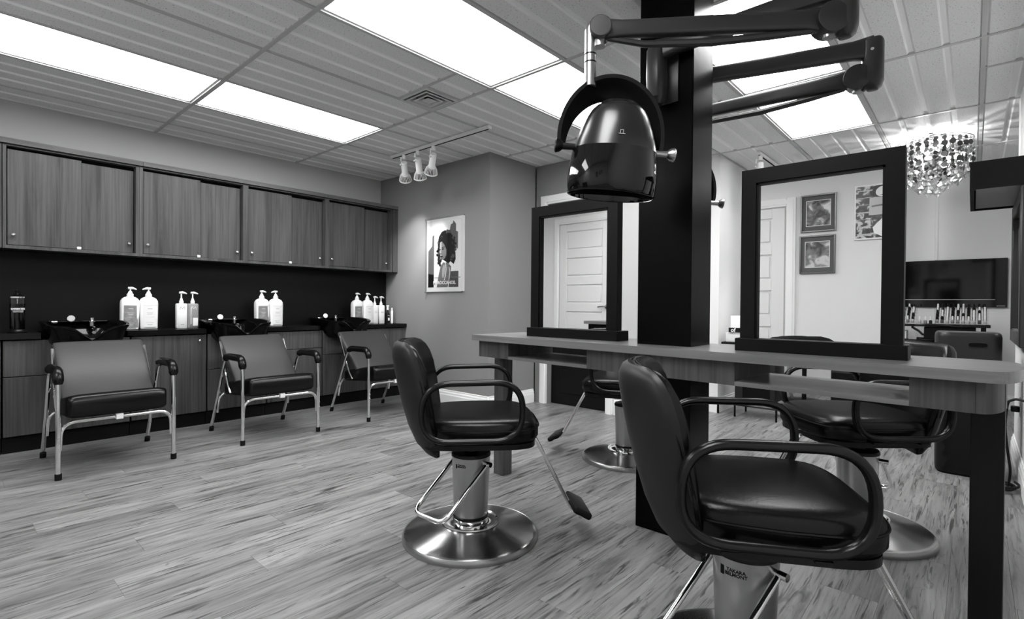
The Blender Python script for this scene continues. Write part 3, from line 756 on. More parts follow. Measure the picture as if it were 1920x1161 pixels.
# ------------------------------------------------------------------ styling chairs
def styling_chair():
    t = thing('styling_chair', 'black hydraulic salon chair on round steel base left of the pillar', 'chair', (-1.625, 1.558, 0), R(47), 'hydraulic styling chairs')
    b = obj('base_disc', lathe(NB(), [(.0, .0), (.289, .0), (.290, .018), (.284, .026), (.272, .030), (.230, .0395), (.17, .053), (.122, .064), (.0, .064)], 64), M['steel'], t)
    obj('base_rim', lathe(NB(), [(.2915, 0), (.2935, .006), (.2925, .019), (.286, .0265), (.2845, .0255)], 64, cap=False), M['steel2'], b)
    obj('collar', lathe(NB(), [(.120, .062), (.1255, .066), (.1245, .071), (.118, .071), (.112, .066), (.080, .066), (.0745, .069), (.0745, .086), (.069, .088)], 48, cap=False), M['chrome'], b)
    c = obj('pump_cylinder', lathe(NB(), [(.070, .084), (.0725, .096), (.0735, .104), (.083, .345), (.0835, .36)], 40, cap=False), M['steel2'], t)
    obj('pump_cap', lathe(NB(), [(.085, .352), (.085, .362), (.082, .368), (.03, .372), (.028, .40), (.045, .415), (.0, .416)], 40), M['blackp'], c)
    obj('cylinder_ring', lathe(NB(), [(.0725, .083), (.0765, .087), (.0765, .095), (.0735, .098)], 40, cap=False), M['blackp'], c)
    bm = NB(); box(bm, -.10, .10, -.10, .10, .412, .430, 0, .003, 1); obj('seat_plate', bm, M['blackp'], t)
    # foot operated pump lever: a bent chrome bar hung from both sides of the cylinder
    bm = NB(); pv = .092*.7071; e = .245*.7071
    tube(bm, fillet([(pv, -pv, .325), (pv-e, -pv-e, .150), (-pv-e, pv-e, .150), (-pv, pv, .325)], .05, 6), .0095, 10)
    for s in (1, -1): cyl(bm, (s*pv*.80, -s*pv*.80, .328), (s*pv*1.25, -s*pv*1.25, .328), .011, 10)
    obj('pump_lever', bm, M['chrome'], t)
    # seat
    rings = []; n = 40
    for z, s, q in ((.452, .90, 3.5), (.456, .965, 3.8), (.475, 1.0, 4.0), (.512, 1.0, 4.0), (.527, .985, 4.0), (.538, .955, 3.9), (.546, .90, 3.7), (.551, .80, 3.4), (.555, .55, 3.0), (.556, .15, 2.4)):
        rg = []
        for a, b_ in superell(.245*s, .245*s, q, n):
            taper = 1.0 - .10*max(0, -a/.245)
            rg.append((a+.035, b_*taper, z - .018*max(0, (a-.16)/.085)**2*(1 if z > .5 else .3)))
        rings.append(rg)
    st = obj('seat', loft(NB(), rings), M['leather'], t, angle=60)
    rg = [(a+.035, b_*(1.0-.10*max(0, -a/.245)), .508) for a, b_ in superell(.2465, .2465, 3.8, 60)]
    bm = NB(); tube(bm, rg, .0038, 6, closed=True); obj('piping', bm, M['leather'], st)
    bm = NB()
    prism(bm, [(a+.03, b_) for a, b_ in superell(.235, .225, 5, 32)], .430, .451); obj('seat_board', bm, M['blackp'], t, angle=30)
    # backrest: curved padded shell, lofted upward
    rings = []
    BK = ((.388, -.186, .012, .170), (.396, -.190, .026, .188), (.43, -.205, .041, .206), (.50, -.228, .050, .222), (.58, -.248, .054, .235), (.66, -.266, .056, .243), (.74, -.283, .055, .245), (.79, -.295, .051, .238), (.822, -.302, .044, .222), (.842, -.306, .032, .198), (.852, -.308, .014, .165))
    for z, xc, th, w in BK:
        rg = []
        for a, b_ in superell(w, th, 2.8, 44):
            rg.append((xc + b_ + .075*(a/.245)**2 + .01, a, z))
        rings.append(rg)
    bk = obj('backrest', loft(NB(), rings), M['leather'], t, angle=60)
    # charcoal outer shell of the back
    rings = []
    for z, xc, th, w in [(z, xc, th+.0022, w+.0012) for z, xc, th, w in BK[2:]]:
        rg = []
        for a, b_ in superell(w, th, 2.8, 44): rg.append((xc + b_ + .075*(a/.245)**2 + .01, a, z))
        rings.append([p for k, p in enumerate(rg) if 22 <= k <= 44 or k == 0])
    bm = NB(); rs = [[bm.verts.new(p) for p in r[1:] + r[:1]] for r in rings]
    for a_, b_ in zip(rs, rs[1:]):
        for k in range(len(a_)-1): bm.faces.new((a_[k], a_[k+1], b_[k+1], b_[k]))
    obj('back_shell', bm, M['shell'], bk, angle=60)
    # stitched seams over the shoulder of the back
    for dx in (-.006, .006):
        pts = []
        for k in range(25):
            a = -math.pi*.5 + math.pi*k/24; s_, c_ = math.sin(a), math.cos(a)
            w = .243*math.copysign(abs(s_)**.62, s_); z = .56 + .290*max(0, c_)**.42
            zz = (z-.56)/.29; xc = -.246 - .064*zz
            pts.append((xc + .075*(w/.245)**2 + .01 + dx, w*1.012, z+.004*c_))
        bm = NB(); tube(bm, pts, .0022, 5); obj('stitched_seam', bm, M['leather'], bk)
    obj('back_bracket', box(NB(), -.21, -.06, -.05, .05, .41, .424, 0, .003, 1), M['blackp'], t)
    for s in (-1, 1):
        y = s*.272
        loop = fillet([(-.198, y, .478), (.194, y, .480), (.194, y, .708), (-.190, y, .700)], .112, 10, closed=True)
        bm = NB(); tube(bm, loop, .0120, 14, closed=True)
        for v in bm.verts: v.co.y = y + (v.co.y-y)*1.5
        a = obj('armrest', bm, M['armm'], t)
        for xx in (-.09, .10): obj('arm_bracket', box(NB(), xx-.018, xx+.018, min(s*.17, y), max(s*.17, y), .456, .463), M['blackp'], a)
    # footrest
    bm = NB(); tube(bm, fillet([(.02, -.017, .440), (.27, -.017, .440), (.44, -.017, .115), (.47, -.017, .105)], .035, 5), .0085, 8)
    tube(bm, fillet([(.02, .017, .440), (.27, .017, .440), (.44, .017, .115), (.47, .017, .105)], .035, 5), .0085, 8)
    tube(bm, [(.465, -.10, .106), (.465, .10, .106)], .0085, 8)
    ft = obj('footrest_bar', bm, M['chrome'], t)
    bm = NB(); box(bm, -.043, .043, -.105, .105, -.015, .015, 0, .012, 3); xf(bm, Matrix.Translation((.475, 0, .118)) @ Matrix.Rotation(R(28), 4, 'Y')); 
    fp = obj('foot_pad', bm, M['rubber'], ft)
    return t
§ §
Exercise objective: The material above holds pictures; copy everything else in it exactly.

Exercise response:
The Blender Python script for this scene continues. Write part 3, from line 756 on. More parts follow. Measure the picture as if it were 1920x1161 pixels.
# ------------------------------------------------------------------ styling chairs
def styling_chair():
    t = thing('styling_chair', 'black hydraulic salon chair on round steel base left of the pillar', 'chair', (-1.625, 1.558, 0), R(47), 'hydraulic styling chairs')
    b = obj('base_disc', lathe(NB(), [(.0, .0), (.289, .0), (.290, .018), (.284, .026), (.272, .030), (.230, .0395), (.17, .053), (.122, .064), (.0, .064)], 64), M['steel'], t)
    obj('base_rim', lathe(NB(), [(.2915, 0), (.2935, .006), (.2925, .019), (.286, .0265), (.2845, .0255)], 64, cap=False), M['steel2'], b)
    obj('collar', lathe(NB(), [(.120, .062), (.1255, .066), (.1245, .071), (.118, .071), (.112, .066), (.080, .066), (.0745, .069), (.0745, .086), (.069, .088)], 48, cap=False), M['chrome'], b)
    c = obj('pump_cylinder', lathe(NB(), [(.070, .084), (.0725, .096), (.0735, .104), (.083, .345), (.0835, .36)], 40, cap=False), M['steel2'], t)
    obj('pump_cap', lathe(NB(), [(.085, .352), (.085, .362), (.082, .368), (.03, .372), (.028, .40), (.045, .415), (.0, .416)], 40), M['blackp'], c)
    obj('cylinder_ring', lathe(NB(), [(.0725, .083), (.0765, .087), (.0765, .095), (.0735, .098)], 40, cap=False), M['blackp'], c)
    bm = NB(); box(bm, -.10, .10, -.10, .10, .412, .430, 0, .003, 1); obj('seat_plate', bm, M['blackp'], t)
    # foot operated pump lever: a bent chrome bar hung from both sides of the cylinder
    bm = NB(); pv = .092*.7071; e = .245*.7071
    tube(bm, fillet([(pv, -pv, .325), (pv-e, -pv-e, .150), (-pv-e, pv-e, .150), (-pv, pv, .325)], .05, 6), .0095, 10)
    for s in (1, -1): cyl(bm, (s*pv*.80, -s*pv*.80, .328), (s*pv*1.25, -s*pv*1.25, .328), .011, 10)
    obj('pump_lever', bm, M['chrome'], t)
    # seat
    rings = []; n = 40
    for z, s, q in ((.452, .90, 3.5), (.456, .965, 3.8), (.475, 1.0, 4.0), (.512, 1.0, 4.0), (.527, .985, 4.0), (.538, .955, 3.9), (.546, .90, 3.7), (.551, .80, 3.4), (.555, .55, 3.0), (.556, .15, 2.4)):
        rg = []
        for a, b_ in superell(.245*s, .245*s, q, n):
            taper = 1.0 - .10*max(0, -a/.245)
            rg.append((a+.035, b_*taper, z - .018*max(0, (a-.16)/.085)**2*(1 if z > .5 else .3)))
        rings.append(rg)
    st = obj('seat', loft(NB(), rings), M['leather'], t, angle=60)
    rg = [(a+.035, b_*(1.0-.10*max(0, -a/.245)), .508) for a, b_ in superell(.2465, .2465, 3.8, 60)]
    bm = NB(); tube(bm, rg, .0038, 6, closed=True); obj('piping', bm, M['leather'], st)
    bm = NB()
    prism(bm, [(a+.03, b_) for a, b_ in superell(.235, .225, 5, 32)], .430, .451); obj('seat_board', bm, M['blackp'], t, angle=30)
    # backrest: curved padded shell, lofted upward
    rings = []
    BK = ((.388, -.186, .012, .170), (.396, -.190, .026, .188), (.43, -.205, .041, .206), (.50, -.228, .050, .222), (.58, -.248, .054, .235), (.66, -.266, .056, .243), (.74, -.283, .055, .245), (.79, -.295, .051, .238), (.822, -.302, .044, .222), (.842, -.306, .032, .198), (.852, -.308, .014, .165))
    for z, xc, th, w in BK:
        rg = []
        for a, b_ in superell(w, th, 2.8, 44):
            rg.append((xc + b_ + .075*(a/.245)**2 + .01, a, z))
        rings.append(rg)
    bk = obj('backrest', loft(NB(), rings), M['leather'], t, angle=60)
    # charcoal outer shell of the back
    rings = []
    for z, xc, th, w in [(z, xc, th+.0022, w+.0012) for z, xc, th, w in BK[2:]]:
        rg = []
        for a, b_ in superell(w, th, 2.8, 44): rg.append((xc + b_ + .075*(a/.245)**2 + .01, a, z))
        rings.append([p for k, p in enumerate(rg) if 22 <= k <= 44 or k == 0])
    bm = NB(); rs = [[bm.verts.new(p) for p in r[1:] + r[:1]] for r in rings]
    for a_, b_ in zip(rs, rs[1:]):
        for k in range(len(a_)-1): bm.faces.new((a_[k], a_[k+1], b_[k+1], b_[k]))
    obj('back_shell', bm, M['shell'], bk, angle=60)
    # stitched seams over the shoulder of the back
    for dx in (-.006, .006):
        pts = []
        for k in range(25):
            a = -math.pi*.5 + math.pi*k/24; s_, c_ = math.sin(a), math.cos(a)
            w = .243*math.copysign(abs(s_)**.62, s_); z = .56 + .290*max(0, c_)**.42
            zz = (z-.56)/.29; xc = -.246 - .064*zz
            pts.append((xc + .075*(w/.245)**2 + .01 + dx, w*1.012, z+.004*c_))
        bm = NB(); tube(bm, pts, .0022, 5); obj('stitched_seam', bm, M['leather'], bk)
    obj('back_bracket', box(NB(), -.21, -.06, -.05, .05, .41, .424, 0, .003, 1), M['blackp'], t)
    for s in (-1, 1):
        y = s*.272
        loop = fillet([(-.198, y, .478), (.194, y, .480), (.194, y, .708), (-.190, y, .700)], .112, 10, closed=True)
        bm = NB(); tube(bm, loop, .0120, 14, closed=True)
        for v in bm.verts: v.co.y = y + (v.co.y-y)*1.5
        a = obj('armrest', bm, M['armm'], t)
        for xx in (-.09, .10): obj('arm_bracket', box(NB(), xx-.018, xx+.018, min(s*.17, y), max(s*.17, y), .456, .463), M['blackp'], a)
    # footrest
    bm = NB(); tube(bm, fillet([(.02, -.017, .440), (.27, -.017, .440), (.44, -.017, .115), (.47, -.017, .105)], .035, 5), .0085, 8)
    tube(bm, fillet([(.02, .017, .440), (.27, .017, .440), (.44, .017, .115), (.47, .017, .105)], .035, 5), .0085, 8)
    tube(bm, [(.465, -.10, .106), (.465, .10, .106)], .0085, 8)
    ft = obj('footrest_bar', bm, M['chrome'], t)
    bm = NB(); box(bm, -.043, .043, -.105, .105, -.015, .015, 0, .012, 3); xf(bm, Matrix.Translation((.475, 0, .118)) @ Matrix.Rotation(R(28), 4, 'Y')); 
    fp = obj('foot_pad', bm, M['rubber'], ft)
    return t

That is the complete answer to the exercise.